-- START GIVEN MATERIAL --
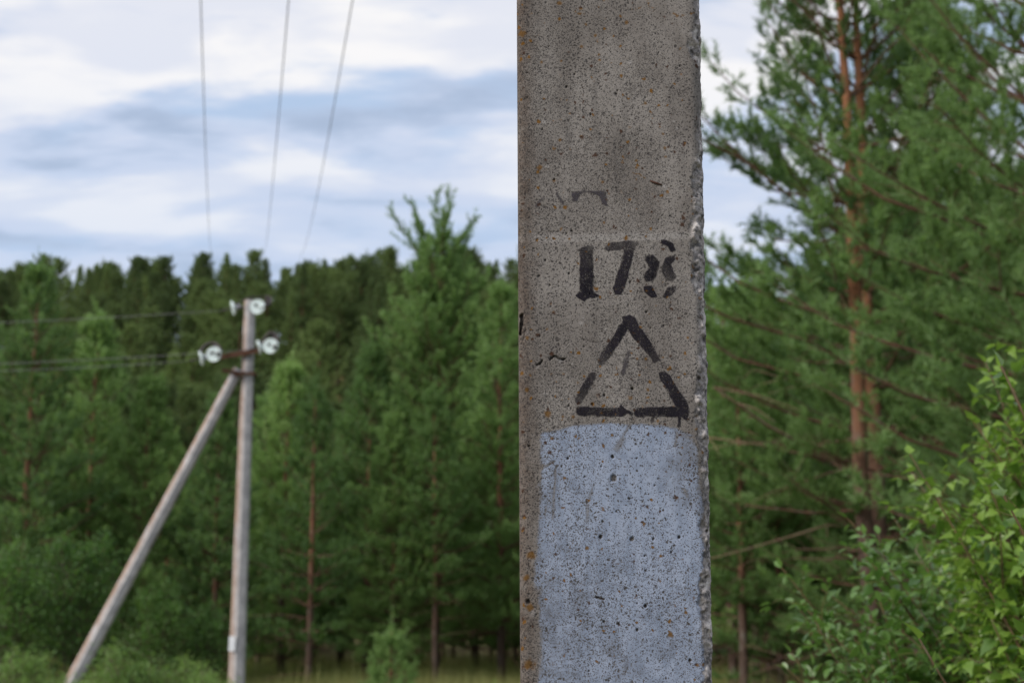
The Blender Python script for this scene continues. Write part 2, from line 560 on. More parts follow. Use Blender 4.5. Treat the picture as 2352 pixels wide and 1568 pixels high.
u = np.linspace(-1, 1, 181)
gx = np.sign(u) * (np.abs(u) * 60 + np.abs(u) ** 4 * 1600)
v_ = np.linspace(-1, 1, 241)
gy = 40 + np.sign(v_) * (np.abs(v_) * 110 + np.abs(v_) ** 5 * 1600)
GX, GY = np.meshgrid(gx, gy)
GZ = terrain(GX, GY)
nx, ny = len(gx), len(gy)
ii = np.arange(ny - 1)[:, None] * nx + np.arange(nx - 1)[None]
gq = np.stack([ii, ii + 1, ii + nx + 1, ii + nx], -1).reshape(-1, 4)
link('ground', make_mesh('ground', np.stack([GX, GY, GZ], -1).reshape(-1, 3), gq, ground_material()), kind='structure')

# ------------------------------------------------------------------ the concrete pole in front
YF = 1.50                                                     # its front face


def zoom_a(x, y): return 1155.2 + x * 0.2267, 355.5 + y * 0.2267      # notes taken on enlargements, turned into picture pixels
def zoom_b(x, y): return 1155.2 + x * 0.2267, 681.3 + y * 0.2267
def zoom_c(x, y): return 1155.2 + x * 0.3390, 1036.7 + y * 0.3390
def zoom_d(x, y): return 1172.9 + x * 0.2645, y * 0.2645


def on_face(p):
    q = at(p[0], p[1], YF)
    return np.array([q.x, q.z])


def face_pts(pts, zoom=None):
    return np.array([on_face(zoom(*p) if zoom else p) for p in pts])


zb, zt = 1.47, 2.30
STEP = 0.00095
zs = np.arange(zb, zt, STEP)
xl0, xl1 = on_face((1195, 1568))[0], on_face((1187, 0))[0]     # left edge, bottom and top of the band
xr0, xr1 = on_face((1643, 1568))[0], on_face((1612, 0))[0]
zz0, zz1 = on_face((1195, 1568))[1], on_face((1187, 0))[1]


def edges(z):
    k = (z - zz0) / (zz1 - zz0)
    return xl0 + (xl1 - xl0) * k, xr0 + (xr1 - xr0) * k


XL, XR = edges(zs)
nface = 232
BEV_L, BEV_R = 0.0085, 0.016
# columns: left side (3), left bevel (12), face, ragged right edge (20), right side (3)
s_left = np.array([0.19, 0.10, 0.03])
cols = []
Z = zs
S = []                                                           # per column: x, y arrays
for d in s_left:
    S.append((XL + 0.012 * d, YF + BEV_L + d + 0 * Z))
for k in range(12):
    a = k / 11 * math.pi / 2
    S.append((XL + BEV_L * (1 - math.cos(a)), YF + BEV_L * (1 - math.sin(a)) + 0 * Z))
for k in range(1, nface + 1):
    S.append((XL + BEV_L + (XR - BEV_R - XL - BEV_L) * k / nface, YF + 0 * Z))
for k in range(1, 23):
    a = k / 22 * math.pi / 2
    S.append((XR - BEV_R * (1 - math.sin(a)), YF + BEV_R * 1.2 * (1 - math.cos(a)) + 0 * Z))
for d in s_left[::-1]:
    S.append((XR - 0.012 * d, YF + BEV_R * 1.2 + d + 0 * Z))
PX = np.stack([s[0] for s in S], 1); PY = np.stack([s[1] for s in S], 1); PZ = np.repeat(Z[:, None], PX.shape[1], 1)
nc, nr = PX.shape[1], PX.shape[0]
flat = np.stack([PX.ravel(), PY.ravel(), PZ.ravel()], 1)
X, Y, Zf = flat[:, 0].copy(), flat[:, 1].copy(), flat[:, 2].copy()
XLv, XRv = edges(Zf)
front = (Y < YF + 0.03)

edge = smooth(0.026, 0.004, X - XLv + 0.012 * (fbm(flat * 60, 3) - 0.5)) * 0.95
# ragged right side: how far the breakage reaches into the face varies with height
reach = 0.0012 + 0.024 * np.maximum(fbm(np.stack([0 * X, 0 * X, Zf * 30], 1), 21, 3) - 0.36, 0) + 0.014 * np.maximum(fbm(np.stack([0 * X, 0 * X, Zf * 14], 1), 22, 2) - 0.45, 0)
low_half = smooth(2.10, 1.98, Zf) * 0.006
chip = smooth(reach + low_half + 0.003, reach + low_half - 0.003, (XRv - X) + 0.007 * (fbm(flat * np.array([260, 260, 260]), 23, 3) - 0.5))
rough = fbm(flat * 190, 31, 4) - 0.5
rough2 = fbm(flat * np.array([70, 70, 90]), 37, 3) - 0.5
depth = chip * (0.0022 + 0.007 * rough + 0.013 * rough2)
nrm_x = smooth(0.02, 0.0, XRv - X) * 0.6
flat[:, 1] += depth
flat[:, 0] -= np.maximum(depth, -0.001) * nrm_x * 0.30 + smooth(0.012, 0.0, XRv - X) * 0.0030 * (fbm(np.stack([0 * X, Y * 40, Zf * 45], 1), 41, 4) - 0.60)
# gentle unevenness of the cast face, dirty left edge, and the seam of the mould
flat[:, 1] += front * (0.0010 * (fbm(np.stack([X * 14, 0 * X, Zf * 14], 1), 51, 3) - 0.5) + 0.00025 * (fbm(flat * 300, 52, 2) - 0.5))
flat[:, 1] += edge * 0.0022 * (fbm(flat * 120, 53, 3) - 0.5)
seam_z = on_face((1400, 549))[1] + (X - 0.1) * 0.02 + 0.0010 * (fbm(np.stack([X * 90, 0 * X, 0 * X], 1), 55, 3) - 0.5)
seam = np.exp(-((Zf - seam_z) / 0.0016) ** 2)
flat[:, 1] += seam * 0.00025 - 0.0002 * np.exp(-((Zf - seam_z - 0.0040) / 0.0022) ** 2)
pale = np.clip(0.9 * np.exp(-((Zf - seam_z - 0.002) / 0.0035) ** 2) * (0.4 + 0.8 * fbm(flat * 80, 56)), 0, 1)

pore = np.zeros(len(X)); lichen = np.zeros(len(X))
rng = np.random.default_rng(11)


def pit(x, z, r, d=None, dark=1.0):
    dx = (X - x); dz = (Zf - z)
    near = (np.abs(dx) < r * 2) & (np.abs(dz) < r * 2) & front
    rr = np.hypot(dx[near], dz[near]) / r
    rr = rr * (0.8 + 0.5 * value_noise(np.stack([X[near], Zf[near], 0 * X[near]], 1) * (1.3 / r), 77))
    bowl = smooth(1.0, 0.45, rr)
    flat[near, 1] += bowl * (d if d else r * 1.1)
    pore[near] = np.maximum(pore[near], bowl * dark)


PITS = [(zoom_a, [(693, 770, 16), (645, 793, 14), (427, 1068, 16), (473, 1320, 16), (670, 1205, 16), (1695, 620, 15), (1567, 750, 9), (370, 1225, 15), (880, 1410, 13),
                  (1290, 1285, 17), (1980, 385, 16), (330, 320, 10), (310, 1495, 12), (485, 1535, 13), (745, 1525, 12), (560, 205, 12), (520, 250, 18), (1040, 1095, 8)]),
        (zoom_b, [(563, 483, 14), (1452, 155, 17), (1310, 930, 23), (1025, 995, 20), (665, 1105, 17), (905, 1090, 16), (265, 1510, 19), (610, 635, 18), (708, 615, 9),
                  (375, 400, 15), (1270, 85, 15), (695, 170, 10), (1775, 625, 9), (1990, 820, 30)]),
        (zoom_c, [(743, 35, 17), (858, 318, 10), (675, 473, 11), (660, 578, 18), (1193, 580, 16), (440, 632, 9), (1140, 680, 12), (965, 1045, 18), (910, 1205, 15),
                  (685, 1150, 13), (785, 1165, 11), (1267, 1412, 15), (283, 1365, 8), (965, 805, 9), (1190, 1437, 7), (440, 45, 13), (555, 170, 9), (1390, 535, 18), (170, 1015, 24)]),
        (zoom_d, [(485, 755, 15), (915, 815, 17), (695, 995, 14), (275, 1125, 12), (1470, 575, 13), (900, 1250, 11), (605, 915, 10), (853, 657, 9), (555, 645, 12), (235, 120, 10),
                  (925, 215, 9), (840, 1025, 7), (115, 860, 9), (305, 28, 10)])]
for zf, lst in PITS:
    for x, y, r in lst:
        p = on_face(zf(x, y)); q = on_face(zf(x + r, y))
        pit(p[0], p[1], max(abs(q[0] - p[0]) * 0.92, 0.0010), None, 0.85)
for x, y, r in [(750, 182, 32), (875, 592, 19), (1020, 590, 12)]:       # grey pebbles laid bare
    p = on_face(zoom_c(x, y)); q = on_face(zoom_c(x + r, y))
    pit(p[0], p[1], abs(q[0] - p[0]), 0.002, 0.55)
for k in range(70):
    pit(rng.uniform(0.012, 0.20), rng.uniform(zb, zt), rng.uniform(0.0008, 0.0014), None, 0.8)


def capsule(P, A, B, r):
    d = B - A; t = np.clip(((P - A) @ d) / (d @ d), 0, 1)
    return np.hypot(*(P - (A + t[:, None] * d)).T) - r


def polyline_dist(pts, rr, warp=0.0007):
    P = np.stack([X, Zf], 1) + warp * (np.stack([fbm(np.stack([X * 260, Zf * 260, 0 * X], 1), 61, 2), fbm(np.stack([X * 260, Zf * 260, 0 * X], 1), 62, 2)], 1) - 0.5) * 2
    d = np.full(len(X), 9.0)
    for a, b in zip(pts[:-1], pts[1:]):
        d = np.minimum(d, capsule(P, a, b, rr))
    return d


def crack(pts, zoom, w, deep, dark=0.9, warp=0.0012):
    d = polyline_dist(face_pts(pts, zoom), w, warp)
    m = smooth(w * 0.7, -w * 0.5, d) * front
    flat[:, 1] += m * deep
    np.maximum(pore, m * dark, out=pore)


crack([(340, 690), (375, 680), (400, 650)], zoom_b, 0.0008, 0.003, 0.75)
crack([(480, 640), (515, 600), (545, 612), (580, 636), (630, 635)], zoom_b, 0.0008, 0.003, 0.75)
crack([(186, 190), (200, 250), (182, 300), (176, 370)], zoom_b, 0.0014, 0.006)
crack([(200, 260), (230, 330), (195, 450)], zoom_b, 0.0006, 0.002, 0.5)
crack([(800, 430), (880, 455), (930, 462), (990, 465)], zoom_b, 0.0004, 0.0006, 0.6)
crack([(1300, 635), (1380, 640), (1450, 640)], zoom_b, 0.0004, 0.0006, 0.5)
crack([(1100, 540), (1150, 590), (1230, 605)], zoom_b, 0.0004, 0.0006, 0.5)
crack([(1600, 680), (1700, 745), (1800, 770), (1860, 810), (1930, 805)], zoom_b, 0.0004, 0.0008, 0.6)
crack([(635, 985), (680, 1000)], zoom_c, 0.0008, 0.002, 0.8)
crack([(460, 770), (510, 785), (570, 775)], zoom_a, 0.0005, 0.001, 0.5)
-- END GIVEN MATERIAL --
Repeat the listing above exactly from its first line to the line containing "its front face", both included, and omit the pictures.

ANSWER TO THIS EXERCISE:
The Blender Python script for this scene continues. Write part 2, from line 560 on. More parts follow. Use Blender 4.5. Treat the picture as 2352 pixels wide and 1568 pixels high.
u = np.linspace(-1, 1, 181)
gx = np.sign(u) * (np.abs(u) * 60 + np.abs(u) ** 4 * 1600)
v_ = np.linspace(-1, 1, 241)
gy = 40 + np.sign(v_) * (np.abs(v_) * 110 + np.abs(v_) ** 5 * 1600)
GX, GY = np.meshgrid(gx, gy)
GZ = terrain(GX, GY)
nx, ny = len(gx), len(gy)
ii = np.arange(ny - 1)[:, None] * nx + np.arange(nx - 1)[None]
gq = np.stack([ii, ii + 1, ii + nx + 1, ii + nx], -1).reshape(-1, 4)
link('ground', make_mesh('ground', np.stack([GX, GY, GZ], -1).reshape(-1, 3), gq, ground_material()), kind='structure')

# ------------------------------------------------------------------ the concrete pole in front
YF = 1.50                                                     # its front face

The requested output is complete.